Muchas editoriales se alegrarán de que obras de
importantísimos autores ya sean de dominio público al haber perdido sus
herederos los derechos de autor y cumplirse el plazo marcado en la ley. Es lo
que tiene de bueno para unos y de malo para otros la prescripción, o sea, la
pérdida de dominio. Y eso sucederá con autores de la talla de García Lorca, Valle Inclán, Unamuno, Muñoz Seca, Ramiro de Maeztu… Otros, en cambio, no interesan a casi nadie, como
es el caso de José Calvo Sotelo, José Antonio Primo de Rivera, Onésimo Redondo, etc. Aunque hace
ochenta años desde su muerte, sus posibles lectores, de tenerlos, ya pasan del
siglo y, por tanto, están muertos. En realidad un autor muere cuando deja de
tener lectores, de la misma manera que un individuo desaparece para siempre
cuando deja de ser recordados. ¿Quién lee hoy a Elena Quiroga, Agustín de
Figueroa, Concha Espina, Agustín de Foxá, Mercedes Formica, Julia Maura, Vital Aza…? ¿Quién recuerda aquella colección de “La
novela del sábado” que irrumpió en los quioscos en abril de 1953 al precio
de seis pesetas? La novela del sábado,
como escribió Alberto Sánchez Álvarez-Insúa, “suministró a sus lectores una
mezcla de autores españoles pertenecientes a las generaciones anteriores a la
guerra, autores de posguerra, del siglo XIX y autores extranjeros de prestigio.

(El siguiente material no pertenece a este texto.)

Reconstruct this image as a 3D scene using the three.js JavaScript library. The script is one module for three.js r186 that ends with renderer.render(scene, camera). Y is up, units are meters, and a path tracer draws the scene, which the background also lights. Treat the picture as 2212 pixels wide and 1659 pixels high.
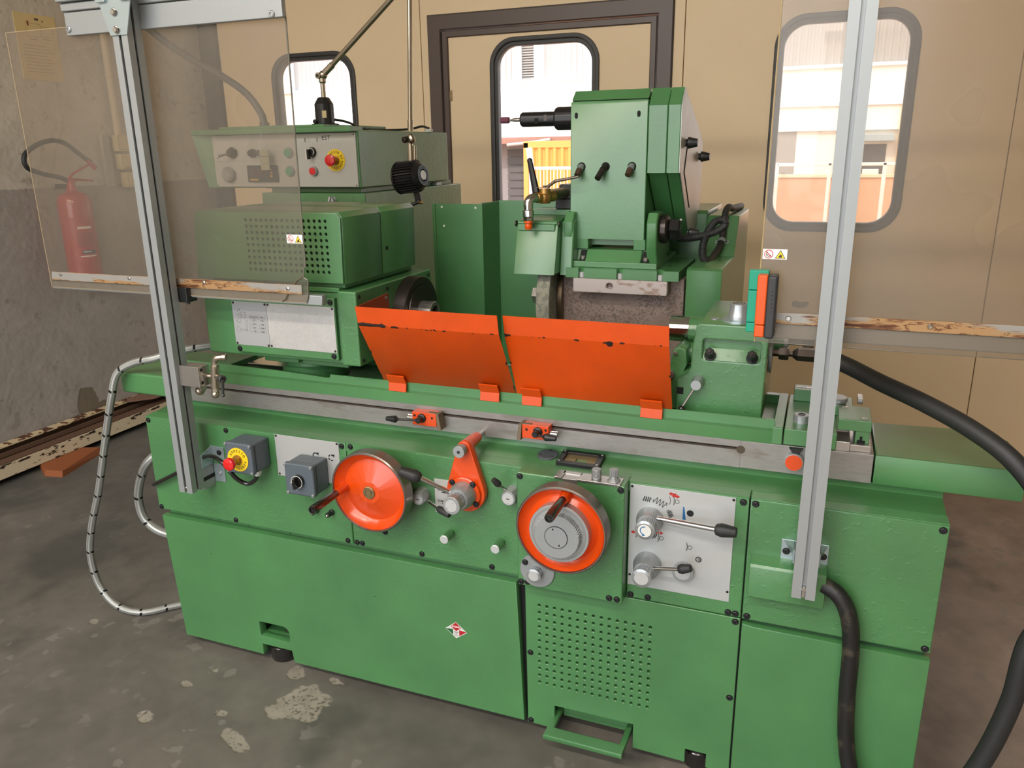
import * as THREE from 'three';
import { RoundedBoxGeometry } from 'three/addons/geometries/RoundedBoxGeometry.js';
import { ConvexGeometry } from 'three/addons/geometries/ConvexGeometry.js';
import { mergeGeometries, toCreasedNormals } from 'three/addons/utils/BufferGeometryUtils.js';
import { RectAreaLightUniformsLib } from 'three/addons/lights/RectAreaLightUniformsLib.js';

RectAreaLightUniformsLib.init();
const scene = new THREE.Scene();
// ---------------------------------------------------------------- camera
const camera = new THREE.PerspectiveCamera(52.04, 2212 / 1659, 0.05, 200);
camera.position.set(1.9259, 1.62, 1.7834);
camera.rotation.set(THREE.MathUtils.degToRad(-16.5816), THREE.MathUtils.degToRad(21.4826), THREE.MathUtils.degToRad(-0.9051), 'YXZ');
scene.add(camera);
// ---------------------------------------------------------------- renderer, exposure
const renderer = new THREE.WebGLRenderer({ antialias: true });
renderer.toneMapping = THREE.LinearToneMapping;
renderer.toneMappingExposure = 1.35;
renderer.shadowMap.enabled = true;
// ---------------------------------------------------------------- sky and sun
const SKY = 3.6, SUN = 1.6, LAMP = 44;
{
  const w = 64, h = 32, d = new Float32Array(w * h * 4);
  for (let j = 0; j < h; j++) for (let i = 0; i < w; i++) {
    const e = Math.max(0, ((j + 0.5) / h - 0.5) * 2), k = Math.pow(1 - e, 2.2), o = (j * w + i) * 4;
    d[o] = 0.52 + 0.46 * k; d[o + 1] = 0.68 + 0.31 * k; d[o + 2] = 0.96 + 0.02 * k; d[o + 3] = 1;
  }
  const t = new THREE.DataTexture(d, w, h, THREE.RGBAFormat, THREE.FloatType);
  t.mapping = THREE.EquirectangularReflectionMapping; t.magFilter = THREE.LinearFilter; t.needsUpdate = true;
  scene.background = t; scene.backgroundIntensity = SKY;
}
const sun = new THREE.DirectionalLight(0xfff0d8, SUN);
sun.position.set(-5, 11, 6.5); sun.target.position.set(0, 0, -6);
sun.castShadow = true; sun.shadow.mapSize.set(2048, 2048);
Object.assign(sun.shadow.camera, { left: -14, right: 14, top: 14, bottom: -14, near: 1, far: 50 });
scene.add(sun, sun.target);
// ceiling lamp positions [x, z] (fixtures and their lights are built together further down)
const LAMPS = [[-1.2, 3.2], [0.5, 3.2], [2.2, 3.2], [-1.2, 4.9], [0.5, 4.9], [2.2, 4.9]];

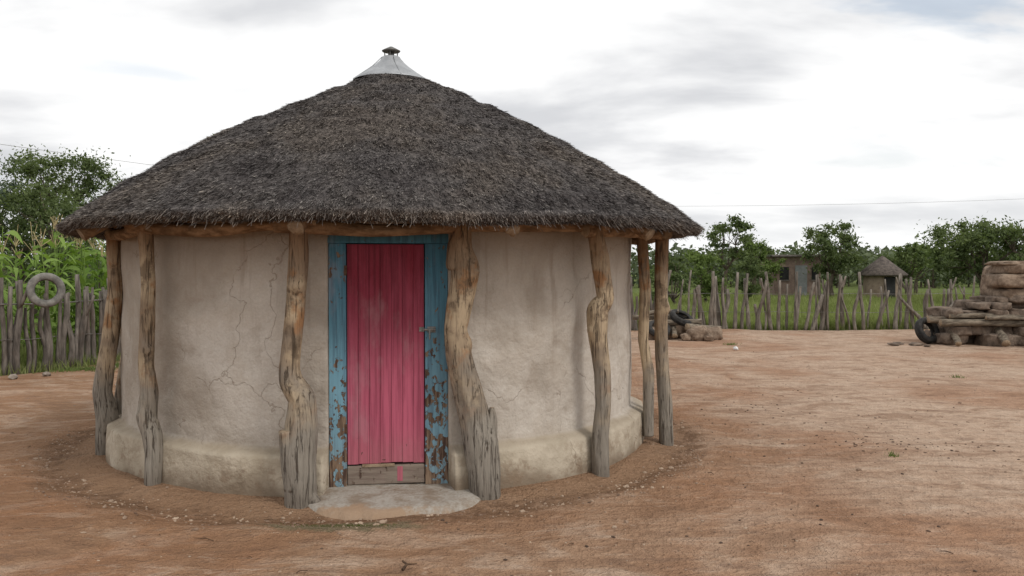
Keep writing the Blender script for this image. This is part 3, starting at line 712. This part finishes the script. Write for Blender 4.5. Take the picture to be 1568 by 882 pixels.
tree('shade_tree', -12.7, 22.5, 3.9, 3.6, 44, 11000, .055, LF1, 45, .3, .10, .2, .9)
tree('slender_tree', -10.7, 31, 7.0, 1.8, 18, 1100, .06, LF3, 12, .4, .05, .6, .9)
tree('acacia_tree', 12.6, 50, 4.95, 3.5, 32, 2900, .11, LF1, 21, .35, .12, .42, .6)
tree('acacia_tree', 15.7, 53, 3.7, 2.9, 26, 3200, .11, LF3, 22, .25, .10, .2)
tree('acacia_tree', 19.3, 51, 4.95, 4.1, 44, 5600, .11, LF1, 23, .3, .12, .25)
tree('acacia_tree', 26.4, 57, 4.1, 3.2, 26, 3800, .12, LF1, 24, .28, .10, .25)
tree('acacia_tree', 21.9, 39.5, 4.7, 4.9, 75, 13500, .09, LF1, 25, .25, .15, .15)
tree('acacia_tree', 25.4, 42, 4.3, 3.6, 36, 7500, .10, LF1, 26, .28, .13, .2)
tree('acacia_tree', 17.7, 62, 4.2, 3.6, 26, 3800, .13, LF1, 27, .28, .13, .2)
tree('acacia_tree', 29.5, 62, 4.0, 3.4, 26, 3800, .13, LF3, 37, .28, .13, .2)
tree('bush', 9.3, 41, 2.9, 3.0, 26, 5500, .08, LF3, 28, .15, .08, .05)
tree('bush', 12.2, 44, 2.6, 2.6, 22, 4200, .08, LF1, 29, .15, .08, .05)
tree('bush', 23.0, 37, 2.3, 3.0, 24, 5000, .08, LF1, 30, .15, .08, .05)
tree('bush', -9.7, 22, 2.7, 2.6, 24, 6000, .06, LF1, 31, .15, .08, .05)
tree('bush', 7.2, 38, 2.4, 2.6, 22, 4500, .08, LF1, 33, .15, .08, .05)
def far_trees():
    r = np.random.default_rng(4); mb = MB(); C = []
    for k in range(560):
        t = r.uniform(0, 1); x = -95+210*t; y = 78+r.uniform(0, 40)+.05*x; h = 2.6+1.7*(vn(x*.18, 0*x, 4)+.5)+r.uniform(-.5, .6)
        C.append((x, y, h, r.uniform(1.2, 2.6)))
    for (x, y, h, w) in C:
        n = 170; p = r.normal(0, 1, (n, 3)); p /= np.linalg.norm(p, axis=1)[:, None]; p *= (r.uniform(.3, 1, n)**.6)[:, None]
        c = np.stack([x+p[:, 0]*w, y+p[:, 1]*w, h*.55+p[:, 2]*h*.5], 1)
        a = r.normal(0, 1, (n, 3)); a /= np.linalg.norm(a, axis=1)[:, None]; b_ = np.cross(a, r.normal(0, 1, (n, 3))); b_ /= np.linalg.norm(b_, axis=1)[:, None]
        s = r.uniform(.16, .38, n)[:, None]
        mb.add(np.stack([c-a*s, c+b_*s*.6, c+a*s, c-b_*s*.6], 1).reshape(-1, 3), np.arange(n*4).reshape(-1, 4), 1)
        tube(mb, [(x, y, -.1, .1), (x, y, h*.6, .05)], 0, n=5)
    mb.obj('distant_tree_line', [BARK, LFD])
far_trees()
def grass():
    r = np.random.default_rng(6); mb = MB()
    def patch(n, xf, h, w):
        x, y = xf(n); z = ground_h(x, y)-.01; a = r.uniform(0, 6.28, n); t = np.stack([np.cos(a), np.sin(a), 0*a], 1)
        B = np.stack([x, y, z], 1); le = r.normal(0, .28, (n, 3)); le[:, 2] = 1; hh = (h*r.uniform(.45, 1.1, n)*(1+.9*vn(x*.5, y*.5, 3)))[:, None]
        W = (w*r.uniform(.6, 1.3, n))[:, None]
        M_ = B+le*hh*.55; T_ = B+le*hh+r.normal(0, .12, (n, 3))*hh
        V = np.stack([B-t*W, B+t*W, M_+t*W*.6, M_-t*W*.6, T_], 1).reshape(-1, 3); k = (np.arange(n)*5)[:, None]
        base = mb.n; mb.add(V, (k+np.array([[0, 1, 2, 3]]))); mb.F.append(((k+np.array([[3, 2, 4]]))+base, 0))
    def right(n):
        y = 24.1+r.uniform(0, 1, n)**1.6*32; x = r.uniform(-.05, .75, n)*y+r.uniform(-2, 2, n); return x, y
    patch(85000, right, .33, .018)
    def line(n):
        p = np.array(FENCE_L+FENCE_R[1:]); d = np.concatenate([[0], np.cumsum(np.linalg.norm(np.diff(p, axis=0), axis=1))]); t = r.uniform(0, d[-1], n)
        t = t+.8*vn(t*1.1, t*0, 4)
        return np.interp(t, d, p[:, 0])+r.normal(0, .12, n), np.interp(t, d, p[:, 1])+np.abs(r.normal(.1, .22, n))
    patch(24000, line, .26, .010)
    def left(n):
        t = r.uniform(0, 1, n); x = -22+18*t; y = np.interp(x, [p[0] for p in FENCE_L], [p[1] for p in FENCE_L])+.4+r.uniform(0, 1, n)**1.5*14; return x, y
    patch(24000, left, .45, .014)
    mb.obj('grass', m_leaf('grass_blade', (.14, .175, .055), (.31, .34, .15), .3, .5))
grass()
tufts('weeds', [(-7.2, 14.1), (-6.9, 14.6), (3.35, 7.45), (6.9, 13.1), (-6.6, 15.2), (4.9, 19.0)], [(.6, .25), (.4, .3), (.04, .04), (.1, .06), (.5, .5), (.2, .1)], [700, 500, 26, 30, 700, 100], .07, .006, LF3, 9)
def maize():
    r = np.random.default_rng(15); mb = MB()
    for k in range(190):
        x = r.uniform(-15.5, -5.6); yl = np.interp(x, [p[0] for p in FENCE_L], [p[1] for p in FENCE_L]); y = yl+.7+r.uniform(0, 5.0)
        h = r.uniform(1.9, 2.5)*(1 if x < -7.3 else .88); lx, ly = r.normal(0, .08, 2)
        tube(mb, [(x, y, -.05, .016), (x+lx*.5, y+ly*.5, h*.5, .013), (x+lx, y+ly, h, .006)], 0, n=5)
        for j in range(11):
            z = h*(.18+.075*j); a = j*math.pi+r.normal(0, .5)+k; Lf = r.uniform(.5, .85)*(1-.025*j); d = np.array([math.cos(a), math.sin(a), 0]); t = np.array([-d[1], d[0], 0])
            s = np.linspace(0, 1, 7); up = r.uniform(.35, .75); dr = r.uniform(.5, 1.0)
            c = np.array([x+lx*z/h, y+ly*z/h, z])+d*(s*Lf*.8)[:, None]+np.array([0, 0, 1.])*(up*Lf*s-dr*Lf*s**2.3)[:, None]
            w_ = .042*np.sin(np.pi*np.clip(s*.86+.12, 0, 1))**.7; tt = t+np.array([0, 0, .4])*r.normal()
            V = np.concatenate([c-tt*w_[:, None], c+tt*w_[:, None]]); i0 = np.arange(6)
            mb.add(V, np.stack([i0, i0+1, i0+8, i0+7], 1), 0)
        if r.random() < .75:
            for q in range(7):
                d = r.normal(0, .09, 3); tp = np.array([x+lx, y+ly, h]); e = tp+d+np.array([0, 0, .22])
                tube(mb, [(*tp, .005), (*e, .006)], 1, n=4)
    mb.obj('maize_crop', [m_leaf('maize_leaf', (.10, .17, .035), (.29, .40, .12), .35), m_simple('tassel', (.35, .28, .14), (.5, .42, .24), 10)])
maize()

# ------------------------------------------------------------------ distant buildings
BR = m_simple('red_brick_far', (.20, .14, .115), (.30, .22, .18), 4, .9, .01)
GREY = m_simple('roof_sheet_far', (.14, .12, .11), (.24, .21, .19), 3, .7, 0)
DARK = m_simple('dark_opening', (.02, .02, .02), (.04, .04, .04), 3, .9, 0)
BLU2 = m_simple('grey_door', (.20, .21, .21), (.30, .31, .31), 3, .7, 0)
h2 = empty('brick_house', (18, 55, 0)); X1 = (1, 0, 0); Y1 = (0, 1, 0)
def hp(name, boxes, mat, o, par):
    mb = MB()
    for lo, hi in boxes: box(mb, o, X1, Y1, lo, hi)
    return mb.obj(name, mat, parent=par)
o2 = (18, 55, 0)
hp('walls', [((-1.5, -1.6, 0), (1.4, 1.6, 2.55))], BR, o2, h2)
hp('roof', [((-1.75, -1.9, 2.56), (1.65, 1.9, 2.67))], GREY, o2, h2)
hp('door', [((-.2, -1.64, 0), (.55, -1.603, 2.0))], BLU2, o2, h2); hp('window', [((-1.15, -1.64, 1.1), (-.6, -1.603, 1.9)), ((.85, -1.64, 1.1), (1.2, -1.603, 1.9))], DARK, o2, h2)
hp('window_frame', [((-1.2, -1.66, 1.03), (-.55, -1.605, 1.09)), ((.8, -1.66, 1.03), (1.25, -1.605, 1.09))], GREY, o2, h2)
THF = m_simple('old_thatch_far', (.07, .058, .052), (.17, .14, .12), 6, .95, .05)
FARW = m_simple('far_mud_wall', (.20, .15, .11), (.32, .25, .19), 3, .9, .01)
for (x, y, R_, hw) in ((21.8, 50, 1.3, 1.5),):
    e = empty('small_thatched_hut', (x, y, 0)); mb = MB()
    revolve(mb, [(R_*.8, -.1), (R_*.8, 1), (R_*.78, hw)], (x, y, 0), 28); mb.obj('mud_wall', FARW, smooth=True, parent=e)
    mb = MB(); revolve(mb, [(R_*.7, hw-.05), (R_*1.05, hw-.15), (R_*1.08, hw-.05), (R_*.55, hw+.5), (.12, hw+.98), (0, hw+1.05)], (x, y, 0), 36); mb.obj('thatch', THF, smooth=True, parent=e)
    mb = MB(); box(mb, (x, y, 0), X1, Y1, (-.3, -R_*.8-.03, 0), (.3, -R_*.8+.2, 1.3)); mb.obj('door', DARK, parent=e)

pw = [(-26, 25, 7.0), (0, 60, 6.3), (62, 60, 8.3)]
for (x, y, z) in pw:
    e = empty('utility_pole', (x, y, 0)); mb = MB(); tube(mb, [(x, y, -.2, .13), (x, y, z+.3, .09)], n=12, k=6); mb.obj('pole', BARK, smooth=True, parent=e)
    mb = MB(); box(mb, (x, y, 0), X1, Y1, (-.6, -.17, z-.12), (.6, -.095, z-.02)); mb.obj('crossarm', BARK, parent=e)
mb = MB()
for (a, b_) in ((pw[0], pw[1]), (pw[1], pw[2])):
    t = np.linspace(0, 1, 30); a = np.array(a); b_ = np.array(b_); q = a+(b_-a)*t[:, None]; q[:, 2] -= 4*(.35 if b_[0] < 10 else .75)*t*(1-t)
    tube(mb, np.concatenate([q, np.full((30, 1), .008)], 1), n=5)
mb.obj('power_line', MET)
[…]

Asistió puntualmente a la cita con sus lectores a lo largo de cien números
semanales, desde abril 1953 hasta marzo 1955”. Ójala volviesen a los
quioscos novelas breves de autores
varios –no importa quiénes- a precios asequibles y que las nuevas generaciones
sintiesen deseos de leer. No sé quién dijo aquello de que “leer perjudica
gravemente la ignorancia”. Cierto. Debería ponerse en todas las tapas de los
libros de forma obligatoria al igual que se hace con las cajetillas de tabaco y
su relación con la pérdida de la salud.